It's been almost 3 years and 3 months since we moved back to Watseka. For those of you who were with us during that journey you're thinking "wow, time flies." For those of you who weren't with us, well, you missed quite the adventurous time in our life. Just a quick recap: Andrew wanted to move back to Illinois to work for his dad's company. I had no desire to move back. I loved my life in Iowa: close to my family, job I loved, friends, a church that had cared for us through a difficult time...but I also felt that I needed to follow if he had strong feelings about moving. So we made a compromise. We would put our house on the market, and if it sold we would move. I thought the housing market was in my corner, so I felt confident we'd be able to stay in Orange City one more year and maybe by then Andrew would change his mind. God laughed at my plans. Two days after our house was on the market we had an offer for full asking price. Because I was 30 weeks pregnant with Aaron at that time we decided to move right away rather than move in my parents basement until after baby was born. So at 32 weeks pregnant, we loaded up the truck and moved to...well, not Beverly.
I have two verses marked in my Bible that really hit me in that week that we put our house on the market, Isaiah 43:18-19: "Forget the former things; do not dwell on the past. See, I am doing a new thing! Now it springs up; do you not perceive it? I am making a way in the desert and streams in the wasteland."
I would like to say that as soon as we moved here I was able to let go of the past and praise God for the new thing He was doing, but I was far from being joyful about the situation. Aaron was born about 6 weeks after we moved there and I remember rocking him in a chair, reading those verses, and weeping that I felt like I was in the wasteland. I kept trusting that God was doing a new thing, but I didn't see it. And as time went on I continued to dwell on the past, holding on to the dreams I had wanted.
But God is so good. He was doing a new thing, He does provide streams in the wasteland. Three years after moving I can see where He was working. He has provided in so many ways. But part of what I needed to do was forget the former things. Not a literal amnesia (although that might have been less painful), but to let go of what I had wanted. It was a process. It didn't happen overnight or with one prayer. It was a process of making a new life and relying on God even when I would have rather taken life in my own hands. Trust me, there were plenty of times I had thought about packing the van back up and moving back to Iowa.

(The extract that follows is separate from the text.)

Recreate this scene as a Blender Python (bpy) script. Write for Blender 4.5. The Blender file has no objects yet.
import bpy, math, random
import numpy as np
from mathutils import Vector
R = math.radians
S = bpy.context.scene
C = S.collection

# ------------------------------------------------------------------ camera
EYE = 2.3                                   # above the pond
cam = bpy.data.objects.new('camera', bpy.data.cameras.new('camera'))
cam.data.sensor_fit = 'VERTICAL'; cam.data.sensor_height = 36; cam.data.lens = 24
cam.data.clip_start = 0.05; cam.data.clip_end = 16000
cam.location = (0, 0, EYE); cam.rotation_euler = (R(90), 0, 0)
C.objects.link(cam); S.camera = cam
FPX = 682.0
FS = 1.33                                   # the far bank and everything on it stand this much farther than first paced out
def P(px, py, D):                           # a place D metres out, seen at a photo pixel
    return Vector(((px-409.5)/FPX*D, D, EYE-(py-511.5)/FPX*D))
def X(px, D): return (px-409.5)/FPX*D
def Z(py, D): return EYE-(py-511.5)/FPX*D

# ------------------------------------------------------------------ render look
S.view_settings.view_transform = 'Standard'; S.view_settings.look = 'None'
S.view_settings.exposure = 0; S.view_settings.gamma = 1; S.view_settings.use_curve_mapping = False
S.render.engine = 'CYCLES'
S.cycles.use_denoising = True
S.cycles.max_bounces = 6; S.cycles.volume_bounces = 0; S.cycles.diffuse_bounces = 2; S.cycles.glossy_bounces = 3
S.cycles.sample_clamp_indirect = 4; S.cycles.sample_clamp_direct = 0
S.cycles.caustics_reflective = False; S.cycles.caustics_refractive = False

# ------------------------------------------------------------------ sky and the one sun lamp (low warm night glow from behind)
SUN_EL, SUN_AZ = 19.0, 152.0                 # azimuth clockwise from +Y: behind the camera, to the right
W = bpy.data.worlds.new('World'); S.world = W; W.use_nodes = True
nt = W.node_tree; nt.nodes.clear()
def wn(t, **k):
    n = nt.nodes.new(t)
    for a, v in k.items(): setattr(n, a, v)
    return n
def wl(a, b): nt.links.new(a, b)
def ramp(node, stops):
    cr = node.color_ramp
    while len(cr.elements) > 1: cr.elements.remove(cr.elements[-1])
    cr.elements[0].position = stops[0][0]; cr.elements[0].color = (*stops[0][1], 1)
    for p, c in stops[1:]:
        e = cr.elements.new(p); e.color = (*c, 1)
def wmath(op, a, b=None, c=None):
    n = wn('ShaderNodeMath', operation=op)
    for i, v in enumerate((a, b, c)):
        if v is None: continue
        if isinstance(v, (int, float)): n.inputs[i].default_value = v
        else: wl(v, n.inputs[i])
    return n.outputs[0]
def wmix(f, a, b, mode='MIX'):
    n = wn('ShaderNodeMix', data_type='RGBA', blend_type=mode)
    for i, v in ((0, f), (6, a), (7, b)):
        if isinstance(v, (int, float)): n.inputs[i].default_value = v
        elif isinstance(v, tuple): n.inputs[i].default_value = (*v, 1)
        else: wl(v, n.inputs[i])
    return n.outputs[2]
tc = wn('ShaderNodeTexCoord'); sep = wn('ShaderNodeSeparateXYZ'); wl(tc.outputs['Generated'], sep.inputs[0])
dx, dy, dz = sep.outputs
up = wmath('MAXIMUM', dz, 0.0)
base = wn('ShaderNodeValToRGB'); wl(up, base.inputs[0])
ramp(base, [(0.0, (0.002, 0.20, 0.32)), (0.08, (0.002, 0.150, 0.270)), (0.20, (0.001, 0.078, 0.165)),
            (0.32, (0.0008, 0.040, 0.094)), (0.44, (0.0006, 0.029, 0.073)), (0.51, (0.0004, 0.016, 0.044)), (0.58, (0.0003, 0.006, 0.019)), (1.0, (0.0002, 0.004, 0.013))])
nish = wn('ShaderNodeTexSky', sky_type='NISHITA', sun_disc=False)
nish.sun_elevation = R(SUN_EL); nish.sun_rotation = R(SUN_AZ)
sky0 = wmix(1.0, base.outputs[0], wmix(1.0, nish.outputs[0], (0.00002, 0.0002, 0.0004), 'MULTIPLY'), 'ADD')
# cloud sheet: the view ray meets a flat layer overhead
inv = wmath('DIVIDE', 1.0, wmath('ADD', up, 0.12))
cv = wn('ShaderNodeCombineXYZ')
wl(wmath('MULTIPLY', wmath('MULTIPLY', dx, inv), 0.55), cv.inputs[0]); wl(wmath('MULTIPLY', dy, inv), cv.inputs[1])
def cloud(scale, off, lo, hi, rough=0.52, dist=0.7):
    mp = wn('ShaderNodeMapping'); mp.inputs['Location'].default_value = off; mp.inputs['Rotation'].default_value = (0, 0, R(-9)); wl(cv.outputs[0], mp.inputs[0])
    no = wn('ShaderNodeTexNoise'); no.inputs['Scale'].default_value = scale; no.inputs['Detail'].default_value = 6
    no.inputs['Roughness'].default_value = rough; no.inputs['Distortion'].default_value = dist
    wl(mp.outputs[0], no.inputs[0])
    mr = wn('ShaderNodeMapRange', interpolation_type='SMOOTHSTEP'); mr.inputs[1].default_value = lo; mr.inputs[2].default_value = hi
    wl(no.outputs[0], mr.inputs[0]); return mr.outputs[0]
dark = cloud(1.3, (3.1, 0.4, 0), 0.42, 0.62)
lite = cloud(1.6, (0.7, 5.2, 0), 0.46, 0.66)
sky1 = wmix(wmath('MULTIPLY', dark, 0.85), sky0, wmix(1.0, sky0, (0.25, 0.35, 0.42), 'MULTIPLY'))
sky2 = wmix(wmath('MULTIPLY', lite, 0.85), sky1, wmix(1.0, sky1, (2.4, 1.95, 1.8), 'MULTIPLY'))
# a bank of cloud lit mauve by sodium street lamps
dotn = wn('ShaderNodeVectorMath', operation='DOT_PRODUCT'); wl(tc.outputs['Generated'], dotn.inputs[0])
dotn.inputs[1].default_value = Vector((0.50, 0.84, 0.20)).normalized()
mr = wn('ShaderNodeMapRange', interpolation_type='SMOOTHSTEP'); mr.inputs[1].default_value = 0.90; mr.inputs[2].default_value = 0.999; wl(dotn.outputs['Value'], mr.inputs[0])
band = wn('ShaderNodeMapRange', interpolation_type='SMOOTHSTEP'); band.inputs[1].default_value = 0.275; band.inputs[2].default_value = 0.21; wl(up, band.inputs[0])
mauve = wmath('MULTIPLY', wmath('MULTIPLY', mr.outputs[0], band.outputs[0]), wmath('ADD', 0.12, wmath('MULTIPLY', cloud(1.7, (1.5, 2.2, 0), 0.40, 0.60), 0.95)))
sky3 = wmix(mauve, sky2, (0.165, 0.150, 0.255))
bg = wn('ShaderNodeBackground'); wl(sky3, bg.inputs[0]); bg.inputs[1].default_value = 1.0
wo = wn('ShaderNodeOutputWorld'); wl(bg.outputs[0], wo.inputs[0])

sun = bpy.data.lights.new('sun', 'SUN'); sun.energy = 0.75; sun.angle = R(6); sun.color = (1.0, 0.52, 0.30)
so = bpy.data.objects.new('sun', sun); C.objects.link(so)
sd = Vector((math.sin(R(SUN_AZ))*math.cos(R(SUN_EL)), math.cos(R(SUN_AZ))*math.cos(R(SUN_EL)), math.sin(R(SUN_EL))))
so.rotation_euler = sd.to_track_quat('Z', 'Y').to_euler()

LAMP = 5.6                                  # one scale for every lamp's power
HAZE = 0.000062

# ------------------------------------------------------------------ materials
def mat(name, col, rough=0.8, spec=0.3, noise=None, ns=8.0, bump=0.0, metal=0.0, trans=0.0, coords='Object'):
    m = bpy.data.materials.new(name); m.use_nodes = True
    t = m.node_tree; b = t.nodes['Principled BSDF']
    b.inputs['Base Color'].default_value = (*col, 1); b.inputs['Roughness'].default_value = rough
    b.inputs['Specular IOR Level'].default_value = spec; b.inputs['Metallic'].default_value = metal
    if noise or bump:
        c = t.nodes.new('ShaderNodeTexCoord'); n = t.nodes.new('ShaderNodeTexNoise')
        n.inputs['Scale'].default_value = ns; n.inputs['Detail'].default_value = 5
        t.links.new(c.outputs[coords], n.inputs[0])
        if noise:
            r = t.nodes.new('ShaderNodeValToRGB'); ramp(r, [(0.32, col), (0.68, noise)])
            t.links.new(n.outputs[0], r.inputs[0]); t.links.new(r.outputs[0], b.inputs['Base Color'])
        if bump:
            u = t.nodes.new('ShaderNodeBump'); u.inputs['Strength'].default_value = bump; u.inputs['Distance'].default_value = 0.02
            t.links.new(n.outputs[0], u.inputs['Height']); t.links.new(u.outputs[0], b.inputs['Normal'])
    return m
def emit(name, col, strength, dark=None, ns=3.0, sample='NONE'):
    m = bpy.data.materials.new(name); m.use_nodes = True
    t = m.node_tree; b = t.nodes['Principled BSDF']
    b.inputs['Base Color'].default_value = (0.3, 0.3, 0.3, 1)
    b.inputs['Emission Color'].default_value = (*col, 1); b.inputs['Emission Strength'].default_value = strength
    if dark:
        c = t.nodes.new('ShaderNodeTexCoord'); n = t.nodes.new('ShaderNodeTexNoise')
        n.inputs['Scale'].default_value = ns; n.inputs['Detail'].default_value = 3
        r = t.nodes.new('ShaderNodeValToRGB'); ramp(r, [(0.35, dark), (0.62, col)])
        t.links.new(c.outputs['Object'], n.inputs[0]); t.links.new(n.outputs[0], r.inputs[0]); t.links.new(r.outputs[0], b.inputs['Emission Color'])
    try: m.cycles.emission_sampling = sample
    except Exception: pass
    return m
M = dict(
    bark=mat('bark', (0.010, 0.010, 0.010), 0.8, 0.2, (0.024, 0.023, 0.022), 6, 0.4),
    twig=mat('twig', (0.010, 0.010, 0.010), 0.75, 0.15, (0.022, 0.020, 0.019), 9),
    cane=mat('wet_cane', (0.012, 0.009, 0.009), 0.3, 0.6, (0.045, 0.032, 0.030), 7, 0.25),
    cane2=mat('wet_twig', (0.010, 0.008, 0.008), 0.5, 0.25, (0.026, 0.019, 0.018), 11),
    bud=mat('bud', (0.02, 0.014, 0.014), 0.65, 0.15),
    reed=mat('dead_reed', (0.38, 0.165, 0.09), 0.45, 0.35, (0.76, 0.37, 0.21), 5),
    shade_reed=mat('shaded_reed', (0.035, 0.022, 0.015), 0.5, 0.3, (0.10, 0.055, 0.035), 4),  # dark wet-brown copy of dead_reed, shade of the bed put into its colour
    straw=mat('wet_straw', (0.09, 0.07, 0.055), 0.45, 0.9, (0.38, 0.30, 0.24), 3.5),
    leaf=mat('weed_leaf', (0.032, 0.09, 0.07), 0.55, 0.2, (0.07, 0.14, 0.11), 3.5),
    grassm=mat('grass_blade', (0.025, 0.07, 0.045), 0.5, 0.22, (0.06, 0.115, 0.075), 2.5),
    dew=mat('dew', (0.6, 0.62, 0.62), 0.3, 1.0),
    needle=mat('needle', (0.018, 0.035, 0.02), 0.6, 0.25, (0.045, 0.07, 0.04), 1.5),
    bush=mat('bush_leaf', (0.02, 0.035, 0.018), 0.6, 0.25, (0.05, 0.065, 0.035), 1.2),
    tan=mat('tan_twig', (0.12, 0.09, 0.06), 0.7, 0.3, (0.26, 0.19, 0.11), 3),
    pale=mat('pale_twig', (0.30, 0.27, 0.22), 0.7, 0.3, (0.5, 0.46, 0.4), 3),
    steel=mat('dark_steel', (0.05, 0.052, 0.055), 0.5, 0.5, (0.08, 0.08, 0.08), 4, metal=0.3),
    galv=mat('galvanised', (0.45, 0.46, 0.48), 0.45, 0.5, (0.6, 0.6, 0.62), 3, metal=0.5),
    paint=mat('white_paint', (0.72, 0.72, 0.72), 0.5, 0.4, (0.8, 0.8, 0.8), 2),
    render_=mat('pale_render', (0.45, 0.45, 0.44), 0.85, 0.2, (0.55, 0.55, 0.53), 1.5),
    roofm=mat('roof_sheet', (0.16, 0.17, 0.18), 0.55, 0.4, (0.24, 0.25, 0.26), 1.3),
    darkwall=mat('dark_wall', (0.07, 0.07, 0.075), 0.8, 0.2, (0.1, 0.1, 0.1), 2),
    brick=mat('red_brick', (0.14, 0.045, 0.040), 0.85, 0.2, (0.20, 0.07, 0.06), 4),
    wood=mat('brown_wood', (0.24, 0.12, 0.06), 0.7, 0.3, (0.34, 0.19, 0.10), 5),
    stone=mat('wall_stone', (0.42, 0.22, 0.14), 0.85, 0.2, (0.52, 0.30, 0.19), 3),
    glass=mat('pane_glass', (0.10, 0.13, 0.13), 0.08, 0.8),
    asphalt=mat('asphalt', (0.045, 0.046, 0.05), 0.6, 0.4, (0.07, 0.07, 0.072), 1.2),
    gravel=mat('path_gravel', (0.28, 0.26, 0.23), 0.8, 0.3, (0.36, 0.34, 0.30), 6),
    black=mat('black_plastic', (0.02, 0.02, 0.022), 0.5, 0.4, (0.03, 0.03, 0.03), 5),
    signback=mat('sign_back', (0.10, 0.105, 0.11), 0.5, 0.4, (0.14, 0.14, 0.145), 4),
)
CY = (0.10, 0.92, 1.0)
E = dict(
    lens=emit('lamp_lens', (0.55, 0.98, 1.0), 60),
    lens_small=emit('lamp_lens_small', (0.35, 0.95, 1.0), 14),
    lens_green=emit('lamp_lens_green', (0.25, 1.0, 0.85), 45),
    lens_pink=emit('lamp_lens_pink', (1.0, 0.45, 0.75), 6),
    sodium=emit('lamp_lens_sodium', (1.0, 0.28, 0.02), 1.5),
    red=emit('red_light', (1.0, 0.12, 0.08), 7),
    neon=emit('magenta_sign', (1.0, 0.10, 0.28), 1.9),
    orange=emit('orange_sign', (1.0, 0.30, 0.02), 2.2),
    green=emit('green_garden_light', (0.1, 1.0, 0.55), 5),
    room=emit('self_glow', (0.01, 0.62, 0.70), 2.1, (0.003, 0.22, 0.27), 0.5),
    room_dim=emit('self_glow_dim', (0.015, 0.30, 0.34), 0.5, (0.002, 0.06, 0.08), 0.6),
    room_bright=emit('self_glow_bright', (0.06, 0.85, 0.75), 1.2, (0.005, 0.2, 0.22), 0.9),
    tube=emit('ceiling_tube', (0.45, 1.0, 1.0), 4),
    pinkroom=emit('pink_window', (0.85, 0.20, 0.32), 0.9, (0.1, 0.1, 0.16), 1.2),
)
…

Don't we all hold on to parts of our past that we really need to let go? Some things were good things, some not so good. We want to look how we did at 18, be the athlete we once were, have an old relationship back, have a chance at a do-over in our career, to have taken a different fork in the road at some point. There are some losses in our lives that we do need to grieve and allow time and God to heal that pain. But we also need to forget some former things and look to the new thing that God is doing.